As of Aug. 14, Ripper said no one has responded to the letter, though she notes that she has been in confidential or anonymous discussions with some artists herself.
“Most people that I have spoken to are very supportive of the Color Park but understand as well that, in order for the color park to continue to exist, there does need to be some boundaries and guidelines,” she said.
Cam Schmidt is among those who have left their marks at Color Park. While Schmidt said the May refresh “rubbed him the wrong way,” he was appalled to hear that hate speech had been found on the trail.
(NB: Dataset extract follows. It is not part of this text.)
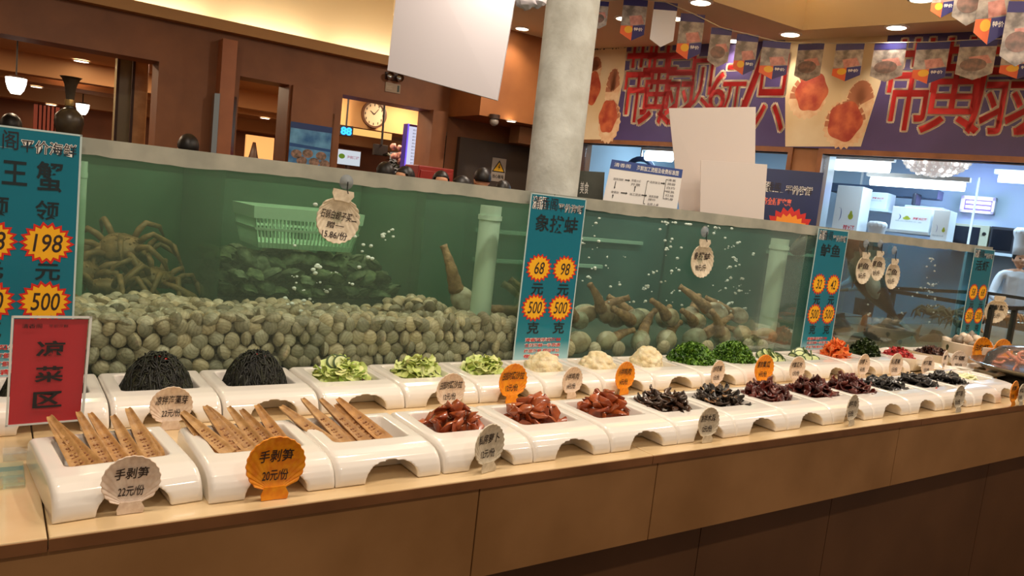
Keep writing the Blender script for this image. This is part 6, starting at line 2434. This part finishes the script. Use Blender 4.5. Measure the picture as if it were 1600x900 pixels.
def person(x, y, height, facing, shirt, trousers, label, hair_len=0.0, lean=0.0, arms='down', hat=None, group=None):
    """facing: direction (degrees, 0 = +x) the person looks to"""
    s = height / 1.70
    V = [(0, 0, .93), (0, 0, 1.10), (0, 0, 1.28), (0, 0, 1.40), (0, .0, 1.47),
         (-.17, 0, 1.39), (.17, 0, 1.39)]
    Rr = [(.15, .11), (.135, .10), (.155, .105), (.10, .08), (.052, .055), (.055, .055), (.055, .055)]
    E = [(0, 1), (1, 2), (2, 3), (3, 4), (3, 5), (3, 6)]
    hands = []
    for sd, sh in ((-1, 5), (1, 6)):
        if arms == 'down':
            el, wr, hd = (sd * .22, .02, 1.12), (sd * .23, -.03, .88), (sd * .23, -.05, .80)
        else:
            el, wr, hd = (sd * .25, -.10, 1.14), (sd * .14, -.32, 1.05), (sd * .09, -.39, 1.03)
        b = len(V)
        V += [el, wr, hd]
        Rr += [(.044, .044), (.030, .028), (.038, .018)]
        E += [(sh, b), (b, b + 1), (b + 1, b + 2)]
        dirv = (Vector(hd) - Vector(wr)).normalized()
        lat = Vector((1, 0, 0)) if arms != 'down' else Vector((0, 1, 0))
        for k in range(4):
            f0 = Vector(hd) + lat * (k - 1.5) * .019 + dirv * .012
            ln = (.062, .072, .068, .054)[k]
            f1 = f0 + dirv * ln * .5
            f2 = f0 + dirv * ln + Vector((0, -.012 if arms == 'down' else 0, -.012))
            b2 = len(V)
            V += [tuple(f0), tuple(f1), tuple(f2)]
            Rr += [(.0095, .0095), (.009, .009), (.0075, .0075)]
            E += [(b + 2, b2), (b2, b2 + 1), (b2 + 1, b2 + 2)]
        t0 = Vector(wr).lerp(Vector(hd), .5) - lat * .028
        t1 = t0 - lat * .02 + dirv * .03
        b2 = len(V)
        V += [tuple(t0), tuple(t1), tuple(t1 + dirv * .025)]
        Rr += [(.011, .011), (.010, .010), (.008, .008)]
        E += [(b + 1, b2), (b2, b2 + 1), (b2 + 1, b2 + 2)]
    for sd in (-1, 1):
        b = len(V)
        V += [(sd * .09, 0, .86), (sd * .10, -.01, .48), (sd * .10, .02, .09), (sd * .11, -.12, .04)]
        Rr += [(.085, .085), (.058, .058), (.042, .042), (.038, .03)]
        E += [(0, b), (b, b + 1), (b + 1, b + 2), (b + 2, b + 3)]
    me = bpy.data.meshes.new('body')
    me.from_pydata(V, E, [])
    o = bpy.data.objects.new('tmp', me)
    COL.objects.link(o)
    sk = o.modifiers.new('skin', 'SKIN')
    for v, r in zip(me.skin_vertices[0].data, Rr):
        v.radius = r
    me.skin_vertices[0].data[0].use_root = True
    ss = o.modifiers.new('sub', 'SUBSURF')
    ss.levels = 1
    body = evaluated(o, 'body')
    hg = G()
    hg.blob((0, -.012, 1.585), (.075, .092, .112), 24, 18)
    vv = []
    for (px, py, pz) in hg.v:                     # brow, eye sockets, jaw
        if py < -.05:
            if 1.575 < pz < 1.605:
                py += .008
            if 1.535 < pz < 1.575 and abs(px) < .016:
                py -= .014 * (1 - abs(px) / .016)
        if pz < 1.53:
            px *= .86
        vv.append((px, py, pz))
    hg.v = vv
    hg.blob((0, -.108, 1.562), (.012, .016, .022), 8, 6)
    hg.blob((0, -.094, 1.520), (.024, .010, .008), 8, 6)
    for sd in (-1, 1):
        hg.blob((sd * .077, .002, 1.575), (.010, .020, .030), 8, 6)
    hg.v += [tuple(v.co) for v in body.vertices]
    off = len(hg.v) - len(body.vertices)
    hg.f += [tuple(off + i for i in pl.vertices) for pl in body.polygons]
    bpy.data.meshes.remove(body)
    o = part('tmp', hg, None)
    rm = o.modifiers.new('r', 'REMESH')
    rm.mode = 'VOXEL'
    rm.voxel_size = .009
    sm = o.modifiers.new('s', 'SMOOTH')
    sm.iterations = 2
    body = evaluated(o, 'body')
    for m in (M_SKIN, shirt, trousers):
        body.materials.append(m)
    for pl in body.polygons:
        c = pl.center
        if c.z < .95:
            far = abs(c.x) > .16 and c.z > .6
            pl.material_index = 0 if far else 2
        elif c.z < 1.44:
            hand = (arms != 'down' and c.y < -.33) or (arms == 'down' and abs(c.x) > .18 and c.z < .9)
            pl.material_index = 0 if hand else 1
    body.shade_smooth()
    t = thing('person', label, 'person', (x, y, 0.0), group)
    b = link_mesh('body', body, None, t)
    hr = G().blob((0, .004, 1.605), (.086, .100, .108), 24, 16)
    keep = G()
    cut = 1.60 - hair_len
    vs, fs = [], []
    for (px, py, pz) in hr.v:
        front = py < -.045
        zmin = 1.640 if front else cut - .03
        vs.append((px, py if not (front and pz < zmin) else max(py, -.06), max(pz, zmin)))
    if hair_len:
        keep.tube([(0, .05, 1.60), (0, .075, 1.52), (0, .075, 1.60 - hair_len - .04)], [.085, .080, .05], 16)
    keep.add(vs, hr.f)
    if hat is None:
        part('hair', keep, M_HAIR, t, smooth=True, local=True)
    else:
        part('hair', keep, M_HAIR, t, smooth=True, local=True)
        hh = G().lathe([(.094, 1.625), (.096, 1.72), (.100, 1.82), (.115, 1.86), (.118, 1.90), (.09, 1.935), (.02, 1.94)], 28)
        for k in range(14):
            a = 2 * pi * k / 14
            hh.blob((.092 * cos(a), .092 * sin(a), 1.885), (.03, .03, .04), 8, 6)
        part('chef_hat', hh, hat, t, smooth=True, local=True)
    eg = G()
    for sd in (-1, 1):
        eg.blob((sd * .030, -.094, 1.592), (.011, .006, .007), 8, 6)
    part('eyes', eg, M_BLACK, t, smooth=True, local=True)
    t.scale = (s, s, s)
    t.rotation_euler = (radians(lean), 0, radians(facing + 90))
    return t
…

He said such messages are uncommon and that most graffiti artists who see them buff them themselves.
Schmidt acknowledged it is historically difficult to keep graffiti within the bounds of legal sites like Color Park; usually, he said, only self-policing by the street-art community works.
Opening a dialogue with artists could help, he said, but he added, “I do wonder who’s gonna want to do that now, just because Friends of the Riverfront has made themselves a bit antagonistic to that group.”
While Friends of the Riverfront plans to continue buffing artwork outside the bounds of Color Park, not everyone strongly echoes that concern.
Rosemarie Berman is a volunteer with the South Side Community Action Network, a neighborhood group. She said she loves Color Park but was alarmed by some instances of hate speech and obscene graffiti she saw on the trail a few weeks ago. She reported it to FOR, but not because it was outside the park.
“That wasn’t an issue in my mind. It was more about the content of what I saw,” she said.
Hazelwood resident Kevin Napper recently visited Color Park for the first time. Told of the controversy, he was upset that interpretative signs had been vandalized.
“Artists should come down here and at least respect the historical part of the park,” he said. “Don’t paint on the signs.”
But graffiti on trail surfaces outside the park didn’t faze him. “If you want to come down here to express yourself, and you want to put your art on the ground or whatever you want to do, do your thing!”